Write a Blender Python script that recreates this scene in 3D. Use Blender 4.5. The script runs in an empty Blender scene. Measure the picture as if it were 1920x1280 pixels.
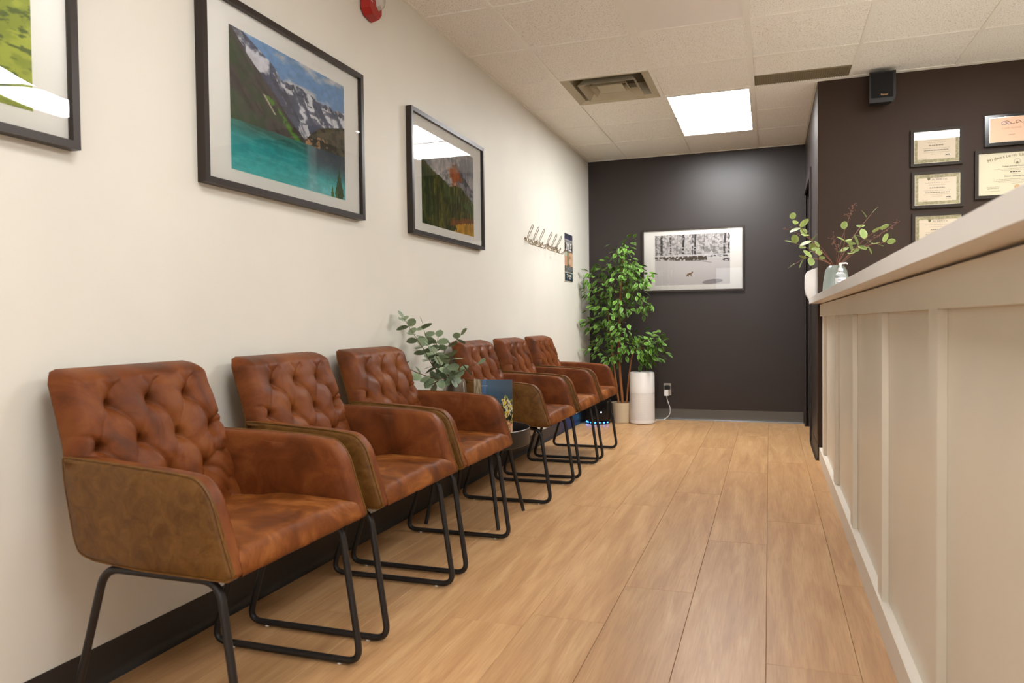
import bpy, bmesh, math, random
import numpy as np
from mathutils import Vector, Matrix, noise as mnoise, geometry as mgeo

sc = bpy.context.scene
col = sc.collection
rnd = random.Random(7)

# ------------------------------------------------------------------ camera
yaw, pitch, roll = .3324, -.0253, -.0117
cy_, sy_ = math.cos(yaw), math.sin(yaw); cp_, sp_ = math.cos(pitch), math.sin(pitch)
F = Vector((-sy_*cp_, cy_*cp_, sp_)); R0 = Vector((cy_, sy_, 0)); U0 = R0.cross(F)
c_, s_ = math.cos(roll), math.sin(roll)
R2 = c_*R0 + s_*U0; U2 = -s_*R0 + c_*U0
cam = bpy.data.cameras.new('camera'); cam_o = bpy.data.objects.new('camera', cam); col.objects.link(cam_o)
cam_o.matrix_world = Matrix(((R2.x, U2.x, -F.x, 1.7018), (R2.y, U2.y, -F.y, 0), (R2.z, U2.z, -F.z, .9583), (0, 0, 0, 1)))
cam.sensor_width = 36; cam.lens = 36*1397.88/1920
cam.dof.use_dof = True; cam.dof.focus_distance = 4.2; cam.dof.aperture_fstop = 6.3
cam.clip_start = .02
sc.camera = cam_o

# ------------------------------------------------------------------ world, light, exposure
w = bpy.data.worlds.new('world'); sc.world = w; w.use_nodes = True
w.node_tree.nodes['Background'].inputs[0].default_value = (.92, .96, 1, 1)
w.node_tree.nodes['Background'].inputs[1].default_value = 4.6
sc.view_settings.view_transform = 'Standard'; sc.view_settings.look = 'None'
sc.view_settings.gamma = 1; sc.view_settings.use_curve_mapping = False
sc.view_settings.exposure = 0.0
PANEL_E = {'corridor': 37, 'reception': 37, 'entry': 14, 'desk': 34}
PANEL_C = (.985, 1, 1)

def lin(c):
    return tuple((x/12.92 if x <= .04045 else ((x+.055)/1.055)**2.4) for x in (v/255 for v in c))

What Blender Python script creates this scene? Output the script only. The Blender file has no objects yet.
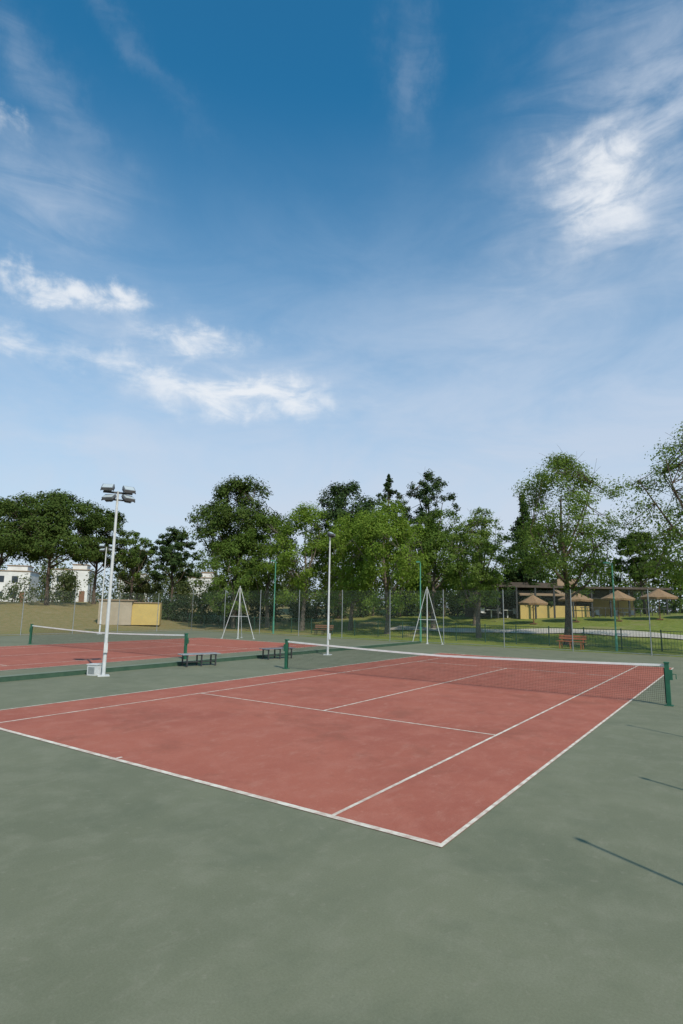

[Exercise brief]: Strip out the pictures and quote the remaining data word for word.

[Solution]:
Write a Blender Python script that recreates this scene in 3D. Use Blender 4.5. The script runs in an empty Blender scene. Measure the picture as if it were 1920x1280 pixels.
import bpy, bmesh, math, random
import numpy as np
from mathutils import Vector, Matrix, noise as mnoise, geometry as mgeo

sc = bpy.context.scene
col = sc.collection
rnd = random.Random(7)

# ------------------------------------------------------------------ camera
yaw, pitch, roll = .3324, -.0253, -.0117
cy_, sy_ = math.cos(yaw), math.sin(yaw); cp_, sp_ = math.cos(pitch), math.sin(pitch)
F = Vector((-sy_*cp_, cy_*cp_, sp_)); R0 = Vector((cy_, sy_, 0)); U0 = R0.cross(F)
c_, s_ = math.cos(roll), math.sin(roll)
R2 = c_*R0 + s_*U0; U2 = -s_*R0 + c_*U0
cam = bpy.data.cameras.new('camera'); cam_o = bpy.data.objects.new('camera', cam); col.objects.link(cam_o)
cam_o.matrix_world = Matrix(((R2.x, U2.x, -F.x, 1.7018), (R2.y, U2.y, -F.y, 0), (R2.z, U2.z, -F.z, .9583), (0, 0, 0, 1)))
cam.sensor_width = 36; cam.lens = 36*1397.88/1920
cam.dof.use_dof = True; cam.dof.focus_distance = 4.2; cam.dof.aperture_fstop = 6.3
cam.clip_start = .02
sc.camera = cam_o

# ------------------------------------------------------------------ world, light, exposure
w = bpy.data.worlds.new('world'); sc.world = w; w.use_nodes = True
w.node_tree.nodes['Background'].inputs[0].default_value = (.92, .96, 1, 1)
w.node_tree.nodes['Background'].inputs[1].default_value = 4.6
sc.view_settings.view_transform = 'Standard'; sc.view_settings.look = 'None'
sc.view_settings.gamma = 1; sc.view_settings.use_curve_mapping = False
sc.view_settings.exposure = 0.0
PANEL_E = {'corridor': 37, 'reception': 37, 'entry': 14, 'desk': 34}
PANEL_C = (.985, 1, 1)

def lin(c):
    return tuple((x/12.92 if x <= .04045 else ((x+.055)/1.055)**2.4) for x in (v/255 for v in c))

What Blender Python script creates this scene? Output the script only. The Blender file has no objects yet.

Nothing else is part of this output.